Many changes and modifications in the above described embodiment of the invention can, of course, be carried out without departing from the scope thereof. Accordingly, to promote the progress in science and the useful arts, the invention is disclosed and is intended to be limited only by the scope of the appended claims.

Claims

1. A micro-nano composite structure, comprising:

a micro structure produced by a first layer material; and

a nanostructure produced by a second layer material, and layered on the micro structure to form a micro-nano structure,

wherein, the micro-nano structure can be achieved by imprinting onto a polymer material in a one-time production process.

2. The micro-nano composite structure as recited in claim 1, wherein the first layer material is one selected from the group consisting of silicon, germanium, glass and semiconductor materials.

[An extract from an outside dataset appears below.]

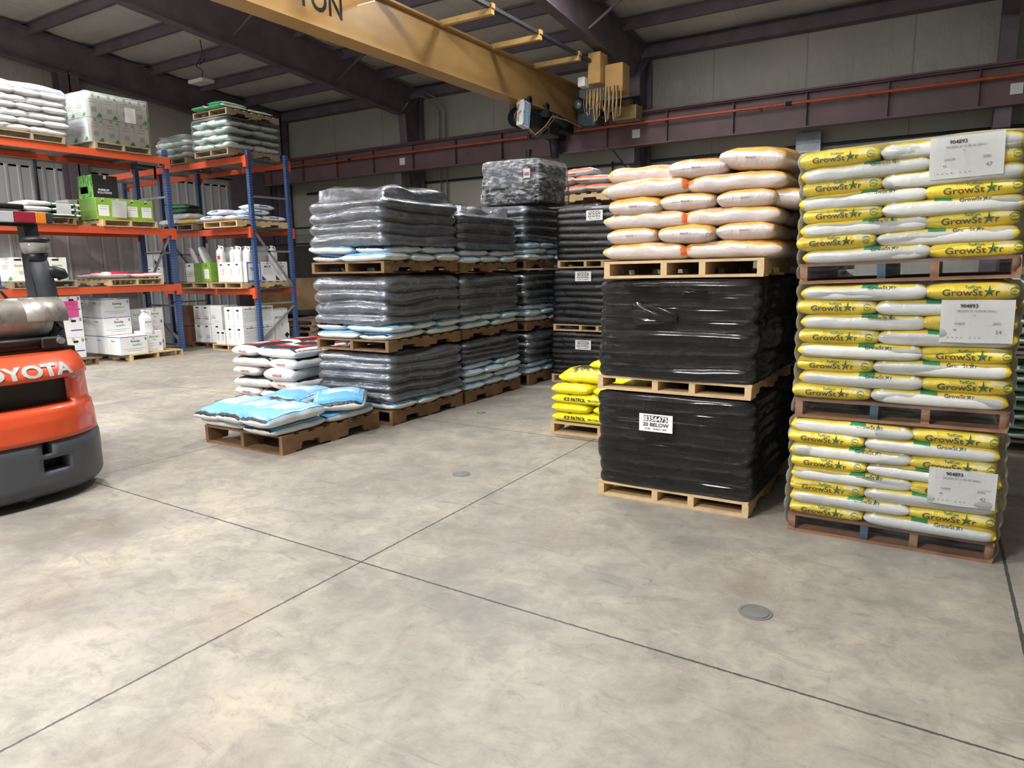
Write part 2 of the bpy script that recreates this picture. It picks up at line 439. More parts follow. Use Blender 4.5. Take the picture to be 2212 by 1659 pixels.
# ------------------------------------------------------------ cartons
CART = {}
def face_fn(face, x0, x1, y0, y1, z0, z1, e=.0015):
    """returns (fn(a,b), width, height): a from 0..w left to right seen from outside, b from bottom"""
    if face == '-y': return (lambda a, b: Vector((x0+a, y0-e, z0+b))), x1-x0, z1-z0
    if face == '+x': return (lambda a, b: Vector((x1+e, y0+a, z0+b))), y1-y0, z1-z0
    if face == '-x': return (lambda a, b: Vector((x0-e, y1-a, z0+b))), y1-y0, z1-z0
    if face == '+z': return (lambda a, b: Vector((x0+a, y0+b, z1+e))), x1-x0, y1-y0
def carton(x0, x1, y0, y1, z0, z1, mat, label, deco=(), name='carton', cat='box', group=None, rz=0, bev=.004, flap=True):
    cx, cy = (x0+x1)/2, (y0+y1)/2; w, d, h = x1-x0, y1-y0, z1-z0
    t = empty(name, (cx, cy, z0), rz, label, cat, group)
    mb = MB().box(-w/2, w/2, -d/2, d/2, 0, h)
    mb.bevel(bev, 1); mb.build('box_body', mat, t)
    if flap:
        k = MB(); k.box(-w/2+.004, w/2-.004, -.024, .024, h, h+.0015)
        k.box(-w/2-.0012, -w/2, -.024, .024, h-.06, h+.0015); k.box(w/2, w/2+.0012, -.024, .024, h-.06, h+.0015)
        k.build('sealing_tape', M['tape'], t)
    for D in deco:
        kind, face = D[0], D[1]; fn, fw, fh = face_fn(face, -w/2, w/2, -d/2, d/2, 0, h)
        bm = bmesh.new()
        if kind == 'hole':          # a, b, w, h
            _, _, a, b, ww, hh = D; r = hh/2; pts = []
            for s, cx2 in ((1, a*fw+ww/2-r), (-1, a*fw-ww/2+r)):
                for j in range(7):
                    an = -math.pi/2*s+s*math.pi*j/6 if s == 1 else math.pi/2+math.pi*j/6
                    pts.append((cx2+r*math.cos(an), b*fh+r*math.sin(an)))
            shape(bm, pts, fn); bm_obj(bm, 'handle_hole', M['black'], t)
        elif kind == 'text':        # text, a, b, height, mat, bold
            _, _, s, a, b, hh, mt = D[:7]
            lay(bm, s, hh, lambda p, q: fn(a*fw+p, b*fh+q), bold=.02, squeeze=D[7] if len(D) > 7 else 1); bm_obj(bm, 'lettering', mt, t)
        elif kind == 'vtext':
            _, _, s, a, b, hh, mt = D[:7]
            lay(bm, s, hh, lambda p, q: fn(a*fw-q, b*fh+p), bold=.02); bm_obj(bm, 'lettering', mt, t)
        elif kind == 'panel':       # a,b,w,h (fractions), mat, name
            _, _, a, b, ww, hh, mt, nm = D
            fn2, _, _ = face_fn(face, -w/2, w/2, -d/2, d/2, 0, h, .0009)
            rect(bm, a*fw, b*fh, ww*fw, hh*fh, fn2); bm_obj(bm, nm, mt, t)
        elif kind == 'poly':
            _, _, pts, mt, nm = D
            fn2, _, _ = face_fn(face, -w/2, w/2, -d/2, d/2, 0, h, .0012)
            shape(bm, [(p[0]*fw, p[1]*fh) for p in pts], fn2); bm_obj(bm, nm, mt, t)
        elif kind == 'lines':       # a, b, w, h(frac) n rows of small print
            _, _, a, b, ww, hh, nn, mt = D
            rg = random.Random(int(a*100+b*1000+nn))
            for j in range(nn):
                l = ww*fw*rg.uniform(.6, 1); yy = (b+hh/2-hh*j/max(1, nn-1))*fh
                x = a*fw-l/2
                while x < a*fw+l/2-.01:
                    q = rg.uniform(.012, .04); rect(bm, x+q/2, yy, q, .005, fn); x += q+.006
            bm_obj(bm, 'small_print', mt, t)
    return t
M['tape'] = simple('clear_tape', 'b9b4a8', .3, var=.03)
# ------------------------------------------------------------ floor
t = NT('concrete')
v = t.coord((1,1,1)); big = t.noise(v, .55, 6, .62, .4); mid = t.noise(v, 2.2, 8, .68, .5); fine = t.noise(v, 16, 6, .7); spk = t.noise(v, 60, 3, .6)
c = t.ramp(big, [(.30, '7f7a73'), (.44, '928d85'), (.58, 'a09a8f'), (.74, 'b0a898')])
c = t.mix(t.ramp(mid, [(.34, (0,0,0)), (.52, (1,1,1))]), t.mix(.38, c, '62605f'), c)
c = t.mix(t.ramp(mid, [(.55, (0,0,0)), (.75, (.55,.55,.55))]), c, 'c4b8a2')
c = t.mix(t.ramp(fine, [(.30, (.5,.5,.5)), (.46, (0,0,0))]), c, '7d7770')
c = t.mix(t.ramp(spk, [(.24, (.5,.5,.5)), (.36, (0,0,0))]), c, '68645e')
m2 = t.noise(v, 5.5, 9, .75, .7)
c = t.mix(t.ramp(m2, [(.36, (.6,.6,.6)), (.52, (0,0,0))]), c, '77736c')
c = t.mix(t.ramp(m2, [(.54, (0,0,0)), (.72, (.36,.36,.36))]), c, 'b8b2a5')
m3 = t.noise(t.coord((1,1,1), loc=(5, 9, 2)), 9, 8, .8, .4)
c = t.mix(t.ramp(m3, [(.60, (0,0,0)), (.68, (.6,.6,.6))]), c, '6a6763')
# scuffs and tyre marks
sc = t.noise(t.coord((1.2, 5.0, 1), loc=(3, 1, 0)), 1.6, 9, .75, 1.4)
c = t.mix(t.ramp(sc, [(.56, (0,0,0)), (.70, (.55,.55,.55))]), c, '57565a')
sc2 = t.noise(t.coord((4.2, 1.1, 1), loc=(7, 2, 0)), 2.0, 9, .75, 1.2)
c = t.mix(t.ramp(sc2, [(.59, (0,0,0)), (.72, (.5,.5,.5))]), c, '605a54')
br = t.noise(v, .9, 5, .6, .8)
c = t.mix(t.ramp(br, [(.54, (0,0,0)), (.74, (.42,.42,.42))]), c, '7a6656')
c = t.mix(.16, c, '5a5852')
# saw cut joints
sp = t.n('ShaderNodeSeparateXYZ'); t.l(v, sp.inputs[0]); X, Y = sp.outputs[0], sp.outputs[1]
wob = t.math('MULTIPLY', t.math('SUBTRACT', t.noise(v, 30, 3, .7), .5), .014)
def joint(a, ka, b, c0, w):
    d = t.math('ABSOLUTE', t.math('ADD', t.math('SUBTRACT', a, c0), t.math('ADD', t.math('MULTIPLY', b, ka), wob)))
    return t.math('LESS_THAN', d, w)
J = None
for a, ka, b, c0, w in ((X, .02, Y, -2.58, .006), (X, .02, Y, .42, .008), (X, .01, Y, -5.59, .006), (X, .01, Y, -8.6, .006), (X, 0, Y, -11.6, .006),
                        (Y, .033, X, 2.57, .006), (Y, .018, X, 5.63, .006), (Y, .018, X, 8.7, .006), (Y, .02, X, -.45, .006)):
    j = joint(a, ka, b, c0, w); J = j if J is None else t.math('MAXIMUM', J, j)
c = t.mix(t.math('MULTIPLY', J, .85), c, '2c2b2b')
t.set(Base_Color=c, Roughness=t.math('ADD', t.math('MULTIPLY', big, .28), .34), Specular_IOR_Level=.35)
t.bump(t.math('SUBTRACT', t.math('ADD', fine, mid), t.math('MULTIPLY', J, 3)), .12, .006)
M['concrete'] = t.m
struct(MB().box(-21, 9.2, -12, 18.6, -.2, 0), M['concrete'], 'floor')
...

3. The micro-nano composite structure as recited in claim 1, wherein the nanostructure is a subwavelength structure with anti-reflective properties.

4. The micro-nano composite structure as recited in claim 1, wherein the second layer material is selected from a metal, and a current is passed through the metal for anodizing so as to produce a nanostructure with an anodized metal.

5. The micro-nano composite structure as recited in claim 4, wherein the metal is one selected from the group consisting of aluminum and metal materials; and the nanostructure with an anodized metal is a nanostructure with anodized aluminum.

6. A production method of a micro-nano composite structure, comprising following steps:

(a) preparing a first layer material;

(b) covering a second layer material on the first layer material to form a first structure; and

(c) imprinting the first structure on a polymer material to form a second structure in a one-time production process.

7. The micro-nano composite structure as recited in claim 6, wherein the first layer material is one selected from the group consisting of silicon, germanium, glass and semiconductor materials.

8. The micro-nano composite structure as recited in claim 6, wherein the second layer material is selected from a metal, and a current is passed through the metal for anodizing so as to produce a nanostructure with anodized metal.

9. The micro-nano composite structure as recited in claim 6, wherein the metal is one selected from the group consisting of aluminum and metal materials.

10. The micro-nano composite structure as recited in claim 6, wherein an electrolyte of the metal is one selected from the group consisting of oxalic acid, phosphoric acid and sulfuric acid.

11. The micro-nano composite structure as recited in claim 6, wherein an anti-adhesion process is needed before step (c).

12. The micro-nano composite structure as recited in claim 6, wherein both the first structure and the second structure are a micro-nano composite structure.